Embora a moratória determinada pelas entidades já esteja valendo para a próxima safra, que começou a ser plantada em setembro e será colhida no início do ano, não é esperado forte impacto nesta temporada. De acordo com o presidente da Aprosoja, Rui Otoni Prado, diante dos preços oferecidos pela soja e o custo de produção deste ano, dificilmente algum agricultor expandiu a área plantada. Mato Grosso responde por 30% da soja produzida no Brasil e é o estado com maior área no Bioma Amazônico.
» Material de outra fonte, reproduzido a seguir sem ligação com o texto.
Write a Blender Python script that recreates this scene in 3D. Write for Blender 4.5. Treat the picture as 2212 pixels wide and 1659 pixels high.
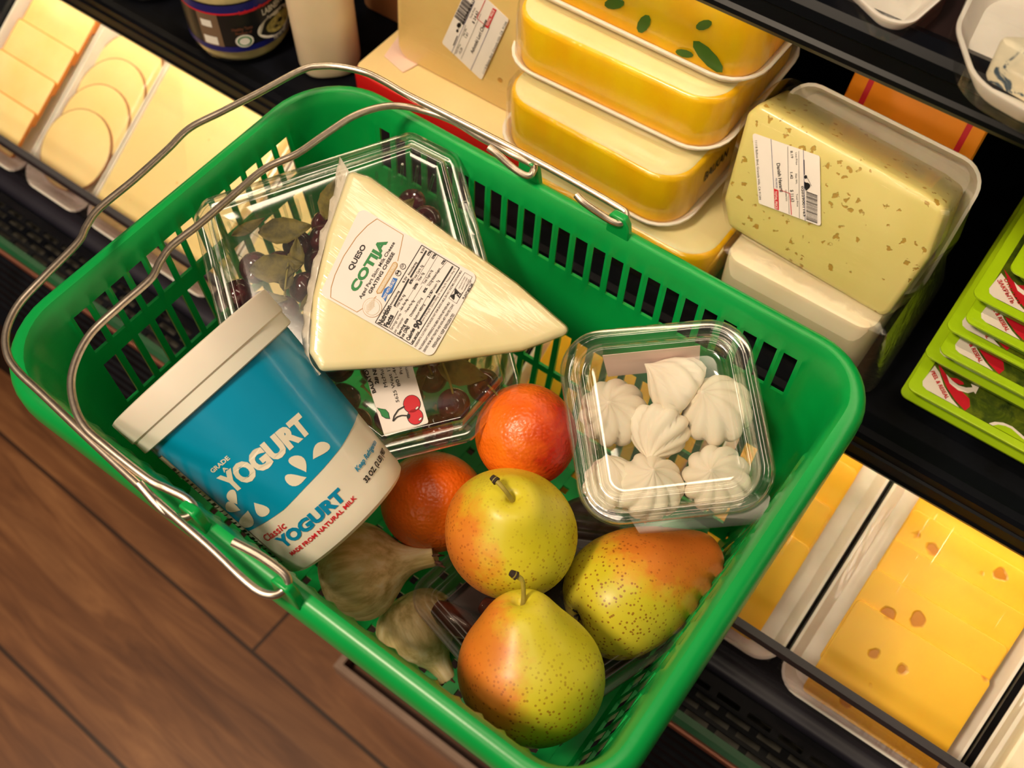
import bpy, bmesh, math, random
from mathutils import Vector, Matrix
from math import sin, cos, pi, radians, hypot, atan2
random.seed(7)
SC = bpy.context.scene
COL = SC.collection
for o in list(bpy.data.objects): bpy.data.objects.remove(o)

# ------------------------------------------------------------------ camera
Z0 = 0.75                       # height of the basket rim above the floor
H = 0.528                       # camera height above the rim
F = 2322.0; CX, CY = 1106.0, 829.5
V1 = Vector((-4859.24-CX, -2884.55-CY, F)).normalized()
V2 = Vector((4283.81-CX, -2822.74-CY, F)).normalized()
AX = -V1; AY = (V2-AX*V2.dot(AX)).normalized(); AZ = AX.cross(AY)      # world axes in lens coordinates (right, down, forward)
CAMO = Vector((0, 0, Z0+H))
def ray(px, py):
    v = Vector((px-CX, py-CY, F))
    return Vector((v.dot(AX), v.dot(AY), v.dot(AZ)))
def at(px, py, z):              # point of the level z (relative to the rim) seen at a pixel
    r = ray(px, py); t = (z-H)/r.z
    return CAMO+r*t
def hit(px, py, o, n):
    r = ray(px, py); t = (o-CAMO).dot(n)/r.dot(n)
    return CAMO+r*t
def along(px, py, d):
    return CAMO+ray(px, py).normalized()*d
def aty(px, py, y):
    r = ray(px, py); return CAMO+r*(y/r.y)
def P(x, y, z): return Vector((x, y, z+Z0))
cd = bpy.data.cameras.new('camera'); cam = bpy.data.objects.new('camera', cd); COL.objects.link(cam)
right = Vector((AX.x, AY.x, AZ.x)); down = Vector((AX.y, AY.y, AZ.y)); fwd = Vector((AX.z, AY.z, AZ.z))
cam.matrix_world = Matrix(((right.x, -down.x, -fwd.x, 0), (right.y, -down.y, -fwd.y, 0), (right.z, -down.z, -fwd.z, CAMO.z), (0, 0, 0, 1)))
cd.sensor_width = 36; cd.lens = 36*F/2212; cd.clip_start = .02
cd.dof.use_dof = True; cd.dof.focus_distance = .64; cd.dof.aperture_fstop = 8.0
SC.camera = cam

# ------------------------------------------------------------------ light
w = bpy.data.worlds.new('world'); SC.world = w; w.use_nodes = True
w.node_tree.nodes['Background'].inputs[0].default_value = (1.0, .80, .60, 1)
w.node_tree.nodes['Background'].inputs[1].default_value = .09
def area(name, loc, target, sx, sy, power, color):
    l = bpy.data.lights.new(name, 'AREA'); l.shape = 'RECTANGLE'; l.size = sx; l.size_y = sy; l.energy = power; l.color = color
    o = bpy.data.objects.new(name, l); COL.objects.link(o); o.location = loc
    o.rotation_euler = (Vector(target)-Vector(loc)).to_track_quat('-Z', 'Y').to_euler()
    return o
WARM = (1.0, .80, .58)
area('ceiling_light_key', (-.75, -.85, 2.7), (-.15, .3, .7), .42, .34, 46, WARM)
area('fill_light_aisle', (-.3, -2.6, 2.6), (-.2, .4, .6), 2.2, .5, 20, (1.0, .82, .62))  # unseen fill added from the aisle side to brighten the front faces
area('ceiling_light_case', (-.1, .25, 2.9), (-.1, .4, .7), 1.6, .25, 12, WARM)
SC.view_settings.view_transform = 'Standard'; SC.view_settings.look = 'None'
SC.view_settings.exposure = 0.0; SC.view_settings.gamma = 1.0; SC.view_settings.use_curve_mapping = False
SC.cycles.transparent_max_bounces = 40; SC.cycles.max_bounces = 12

# ------------------------------------------------------------------ materials
def lin(c):
    def f(v): v /= 255; return v/12.92 if v <= .04045 else ((v+.055)/1.055)**2.4
    return (f(c[0]), f(c[1]), f(c[2]), 1)
class NT:
    def __init__(s, name):
        s.m = bpy.data.materials.new(name); s.m.use_nodes = True; s.t = s.m.node_tree; s.b = s.t.nodes['Principled BSDF']
    def n(s, typ, **k):
        nd = s.t.nodes.new(typ)
        for a, v in k.items():
            if a in nd.inputs.keys() or a.isdigit(): pass
            setattr(nd, a, v)
        return nd
    def l(s, a, b): s.t.links.new(a, b)
    def coord(s, scale=(1, 1, 1), rot=(0, 0, 0), kind='Object'):
        c = s.n('ShaderNodeTexCoord'); m = s.n('ShaderNodeMapping'); m.inputs['Scale'].default_value = scale; m.inputs['Rotation'].default_value = rot
        s.l(c.outputs[kind], m.inputs[0]); return m.outputs[0]
    def noise(s, vec, scale, detail=3, rough=.5, dist=0):
        n = s.n('ShaderNodeTexNoise'); n.inputs['Scale'].default_value = scale; n.inputs['Detail'].default_value = detail
        n.inputs['Roughness'].default_value = rough; n.inputs['Distortion'].default_value = dist; s.l(vec, n.inputs['Vector']); return n.outputs['Fac']
    def ramp(s, fac, stops, interp='LINEAR'):
        r = s.n('ShaderNodeValToRGB'); r.color_ramp.interpolation = interp
        el = r.color_ramp.elements
        while len(el) < len(stops): el.new(.5)
        for e, (p, c) in zip(el, stops): e.position = p; e.color = c if len(c) == 4 else lin(c)
        s.l(fac, r.inputs[0]); return r.outputs[0]
    def mix(s, fac, a, b, mode='MIX'):
        m = s.n('ShaderNodeMix'); m.data_type = 'RGBA'; m.blend_type = mode
        for v, i in ((fac, 0), (a, 6), (b, 7)):
            if hasattr(v, 'links'): s.l(v, m.inputs[i])
            else: m.inputs[i].default_value = v if i == 0 else (v if len(v) == 4 else lin(v))
        return m.outputs[2]
    def math(s, op, a, b=None):
        m = s.n('ShaderNodeMath'); m.operation = op
        for i, v in enumerate((a, b)):
            if v is None: continue
            if hasattr(v, 'links'): s.l(v, m.inputs[i])
            else: m.inputs[i].default_value = v
        return m.outputs[0]
    def bump(s, h, strength=.3, dist=.001):
        b = s.n('ShaderNodeBump'); b.inputs['Strength'].default_value = strength; b.inputs['Distance'].default_value = dist
        s.l(h, b.inputs['Height']); s.l(b.outputs[0], s.b.inputs['Normal']); return b.outputs[0]
    def col(s, c):
        if hasattr(c, 'links'): s.l(c, s.b.inputs['Base Color'])
        else: s.b.inputs['Base Color'].default_value = c if len(c) == 4 else lin(c)
    def set(s, **k):
        for a, v in k.items():
            s.b.inputs[a.replace('_', ' ')].default_value = v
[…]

Além disso, os preços tinham que ser muito atrativos, pois o cultivo em área desmatada é adequado apenas depois de no mínimo um ano e meio. ?A produção de soja em terras recentemente desmatadas só vale à pena se os preços forem altos, pois a produtividade dessas áreas é baixa?, disse  Ilan Kruglianskas, coordenador do projeto Agricultura e Meio Ambiente da WWF Brasil.

A dúvida que se coloca é com relação aos próximos anos, pois contra a manifestação da intenção das empresas de não contribuir para novos desmatamentos há o argumento dos agricultores de que estão dentro da lei. A Medida Provisória 2.080-59, de 25 de janeiro de 2001, estabeleceu que as propriedades situadas em áreas de floresta dentro da Amazônia Legal devem manter 80% de sua área como reserva legal. Em propriedades situadas no cerrado, a reserva deve ser de 35%. Ou seja, a penalização legal não existiria, a menos que a lei fosse mudada. Hoje, nem mesmo esta restrição é respeitada completamente, segundo atestam ambientalistas, por causa da fiscalização falha. O cenário, portanto, aumenta a responsabilidade das empresas compradoras do grão no acompanhamento.